Why We’re Hungry for ‘The Hunger Games’: New Trailer and Maps of Panem!

We’ve seen quite a few franchises rip through social media these days, and they all have the same things in common.  One, they come from popular books series. IE: Harry Potter and Twilight.  The Hunger Games is no different.  Two, they all have gigantic budgets with big studios backing them.  They can boast the latest in CGI, costume design, even scores by some of the top composers.  And three, they can take many liberties and let the foot off the gas creatively (and they often do) because they all have multitudes of preteen fans ready to spend their lunch money on a movie ticket, even before the film is released.  The result is generally poor writing and even worse acting.

Suffice to say, I would not call most of these films great, or even good.  They are passable to a fan of the book series they were birthed from, and popcorn entertainment for the casual movie goer who wouldn’t know good cinema if it bit them in the ass.  This being said, I want to believe that The Hunger Games will have a little more to offer, and here are a few reasons why I think they will actually be good.

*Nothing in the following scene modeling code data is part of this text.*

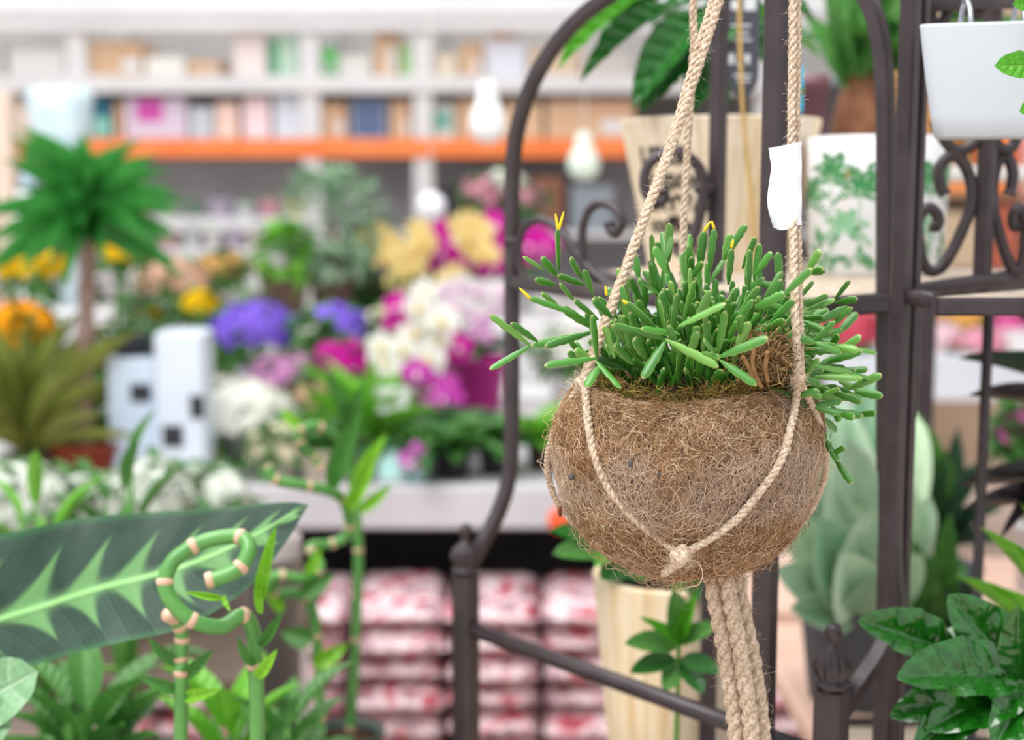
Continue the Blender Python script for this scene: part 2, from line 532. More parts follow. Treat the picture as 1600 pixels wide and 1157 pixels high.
# --- white stepped stand with small pots, left of the middle of the back
st = thing('stepped_stand', PZ(320, 6.6, 0), 'white stepped display stand full of small pots before the back rack', 'display stand')
ROWC = ['#f3eff0', '#f0d9de', '#dfe3e6', '#a9c6a2', '#f5d9a8', '#cdbfd8', '#e7a9b8', '#7f9a8c']
ROWN = ['white', 'pale pink', 'light grey', 'sage green', 'cream yellow', 'lilac', 'rose pink', 'grey green']
ORD = ['first', 'second', 'third', 'fourth', 'fifth', 'sixth', 'seventh', 'eighth', 'ninth', 'tenth']
rowname = ['top', 'upper middle', 'lower middle', 'bottom']
for r, (py, Y) in enumerate(((340, 7.0), (388, 6.75), (430, 6.5), (474, 6.25))):
    z = P(330, py, Y).z
    x0, x1 = (150 - 800) / F * Y, (480 - 800) / F * Y
    put('step_board', box(x0, x1, Y - .10, Y + .12, z - .07, z, .006), STEEL, st, False)
    put('step_riser', box(x0 + .02, x1 - .02, Y + .09, Y + .11, .0, z - .07), GREYP, st, False)
    px = 172
    k = 0
    while px < 468 and k < 9:
        ci = (r * 3 + k * 5 + (k * k) % 3) % 8
        w = random.uniform(28, 38)
        c = PZ(px + w / 2, Y, z)
        rr = M_(w / 2 - 2, Y)
        h = M_(random.uniform(20, 30), Y)
        t = thing('small_pot', c, 'small %s pot, %s from left on the %s step of the white stand' % (ROWN[ci], ORD[k], rowname[r]), 'pot', 'small pots on the stepped stand')
        put('pot_body', lathe([(rr * .72, 0), (rr * .95, h * .9), (rr, h * .9), (rr, h), (rr * .88, h), (rr * .85, h * .85)], 14, c), mat('small_pot_' + ROWN[ci].replace(' ', '_'), ROWC[ci], ROWC[ci], 5, 0.5), t)
        V, Fc = [], []
        for q in range(9):
            a = random.uniform(0, 6.28)
            L = random.uniform(.03, .055)
            g = leafgeo(nu=2, nv=4)
            Mx = orient(c + Vector((0, 0, h * .9)), (math.cos(a), math.sin(a), random.uniform(.4, 1.6)), sx=L * .55, sy=L, sz=L)
            v2, f2 = xf((g[0], g[1]), Mx)
            V, Fc = join((V, Fc), (v2, f2))
        put('foliage', (V, Fc), [LEAFG, LEAFD, LEAFL][(k + r) % 3], t)
        px += w + 4
        k += 1

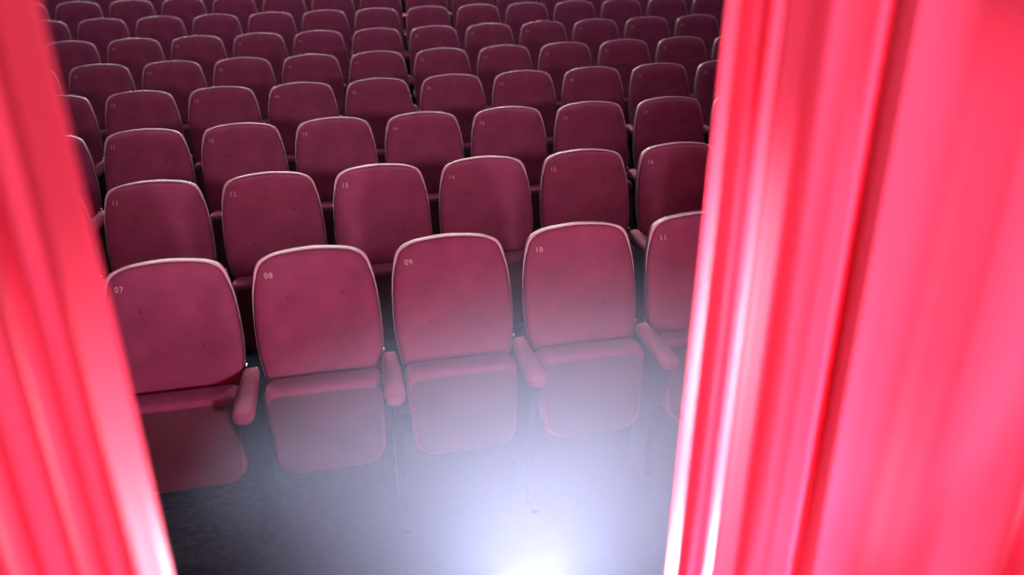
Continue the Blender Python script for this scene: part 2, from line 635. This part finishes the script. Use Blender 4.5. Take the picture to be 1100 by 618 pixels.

1. Casting.  While there are a few unknown actors joining the Hunger Games cast, I am thrilled to death that they cast some people that we know have acting chops.  I’m most excited about Jennifer Lawrence, who has already proved her weight in gold with an Oscar nod.  From the trailers we’ve seen, she seems to have Katniss Everdeen’s brooding bravery down pat.  We also have Donald Sutherland playing the evil Capitol dictator.  Donald Sutherland is a badass.  You could cast him as an extra and he would steal the show.  We also have Elizabeth Banks as Effie Trinket, a powdered Capitol lackey, who will nail it because she has the gift of being animated without being cheesy.  Woody Harrelson will play a drunk, which may be challenging for him.

2. Gary Ross.  I was previously pretty unfamiliar with him as a writer/director.  Projects he’s best known for include Big, Pleasantville, and Seabiscuit; in which he wrote all three and directed the latter two.  He’s been nominated for a fair number of Academy Awards for his screenplays; many of the films he’s worked on have received nods in various categories.  When I read interviews with Gary, he’s not focusing on the flashy parts of the story.  He seems in tune with the nature of the characters and the relationships that they have and develop with one another.  Plus, Donald Sutherland called him “exquisite.”  What more endorsement do you need?

3. Panem.  Suzanne Collins created a post-apocalyptic world in her series unlike most we’ve seen before.  After a devastating World War and a smorgasbord of natural disasters, the remaining population of North America is separated into districts and controlled by the domineering Capitol.  Each district is given a trade, its wares are taken and distributed by the Capitol.  In this dystopic society, every aspect of life is controlled.  Only once in its history did the districts of Panem rebel, which is why the Hunger Games were put into place.  Two tributes, one male and one female, are randomly chosen from each district to battle to the death in an arena until only one is left standing.  The games are televised; to entertain the Capitol and to remind the rest of Panem the cost of rebellion.

If you’re curious to know more about Panem and what it looks like, check out this page created by people with way too much time on their hands.

Here is the newest trailer for those who may have missed it:

The Hunger Games opens in theaters on March 23.  Jack Bauer’s dad thinks you should see it.